Set the lines down again exactly, first line through the line that contains "sc.camera = cam", with no pictures.

[start of Dataset content]

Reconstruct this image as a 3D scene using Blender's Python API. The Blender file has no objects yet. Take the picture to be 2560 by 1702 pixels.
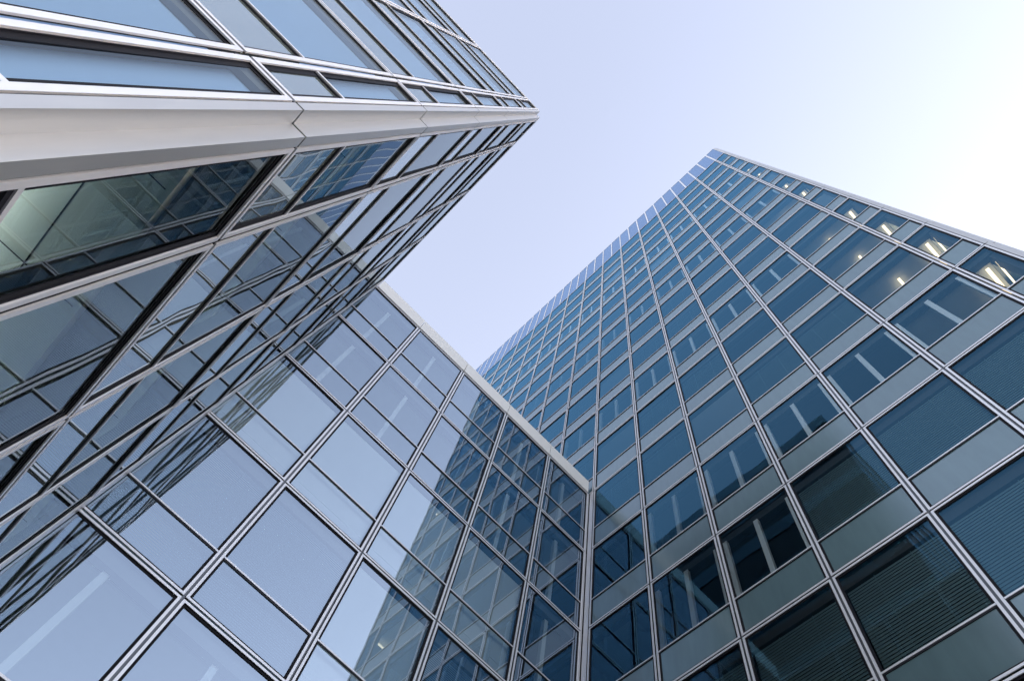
import bpy, math, random
from mathutils import Matrix, Vector

# ------------------------------------------------------------------ camera, world, sun, exposure
sc = bpy.context.scene
COL = sc.collection
random.seed(7)
CZ = 1.6                                   # eye height above the plaza
cam_d = bpy.data.cameras.new('camera')
cam = bpy.data.objects.new('camera', cam_d)
COL.objects.link(cam)
CAM_R = Matrix(((0.7025841288742442, -0.700560537508072, -0.12486182419146713),
                (-0.7005269462516583, -0.6500852590481874, -0.29436567996894125),
                (0.12505014765823144, 0.29428572723571306, -0.9475011194273082)))
M4 = CAM_R.to_4x4(); M4.translation = (0, 0, CZ)
cam.matrix_world = M4
cam_d.sensor_width = 36.0
cam_d.lens = 25.827
cam_d.clip_start = 0.05
cam_d.clip_end = 3000
sc.camera = cam

SUN_EL, SUN_AZ = math.radians(15), math.radians(-20)     # azimuth measured from +X towards +Y
world = bpy.data.worlds.new('World'); sc.world = world
world.use_nodes = True
nt = world.node_tree; nt.nodes.clear()
sky = nt.nodes.new('ShaderNodeTexSky'); sky.sky_type = 'NISHITA'
sky.sun_disc = False
sky.sun_elevation = SUN_EL
sky.sun_rotation = math.pi/2 - SUN_AZ
sky.air_density = 1.0; sky.dust_density = 1.4; sky.ozone_density = 1.6
hs = nt.nodes.new('ShaderNodeHueSaturation'); hs.inputs['Saturation'].default_value = 0.63
tint = nt.nodes.new('ShaderNodeMix'); tint.data_type = 'RGBA'; tint.blend_type = 'MULTIPLY'
tint.inputs['Factor'].default_value = 1.0
tint.inputs['B'].default_value = (1.06, 0.955, 0.93, 1)
bg = nt.nodes.new('ShaderNodeBackground'); bg.inputs['Strength'].default_value = 0.15
wo = nt.nodes.new('ShaderNodeOutputWorld')
nt.links.new(sky.outputs[0], hs.inputs['Color'])
nt.links.new(hs.outputs[0], tint.inputs['A'])
nt.links.new(tint.outputs['Result'], bg.inputs['Color'])
nt.links.new(bg.outputs[0], wo.inputs['Surface'])

sun_d = bpy.data.lights.new('sun', 'SUN'); sun_d.energy = 2.0; sun_d.angle = math.radians(0.5)
sun_d.color = (1.0, 0.93, 0.83)
sun = bpy.data.objects.new('sun', sun_d); COL.objects.link(sun)
sd = Vector((math.cos(SUN_EL)*math.cos(SUN_AZ), math.cos(SUN_EL)*math.sin(SUN_AZ), math.sin(SUN_EL)))
sun.rotation_euler = (-sd).to_track_quat('-Z', 'Y').to_euler()
sun.location = (30, -10, 60)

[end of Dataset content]

**Task solution**
Reconstruct this image as a 3D scene using Blender's Python API. The Blender file has no objects yet. Take the picture to be 2560 by 1702 pixels.
import bpy, math, random
from mathutils import Matrix, Vector

# ------------------------------------------------------------------ camera, world, sun, exposure
sc = bpy.context.scene
COL = sc.collection
random.seed(7)
CZ = 1.6                                   # eye height above the plaza
cam_d = bpy.data.cameras.new('camera')
cam = bpy.data.objects.new('camera', cam_d)
COL.objects.link(cam)
CAM_R = Matrix(((0.7025841288742442, -0.700560537508072, -0.12486182419146713),
                (-0.7005269462516583, -0.6500852590481874, -0.29436567996894125),
                (0.12505014765823144, 0.29428572723571306, -0.9475011194273082)))
M4 = CAM_R.to_4x4(); M4.translation = (0, 0, CZ)
cam.matrix_world = M4
cam_d.sensor_width = 36.0
cam_d.lens = 25.827
cam_d.clip_start = 0.05
cam_d.clip_end = 3000
sc.camera = cam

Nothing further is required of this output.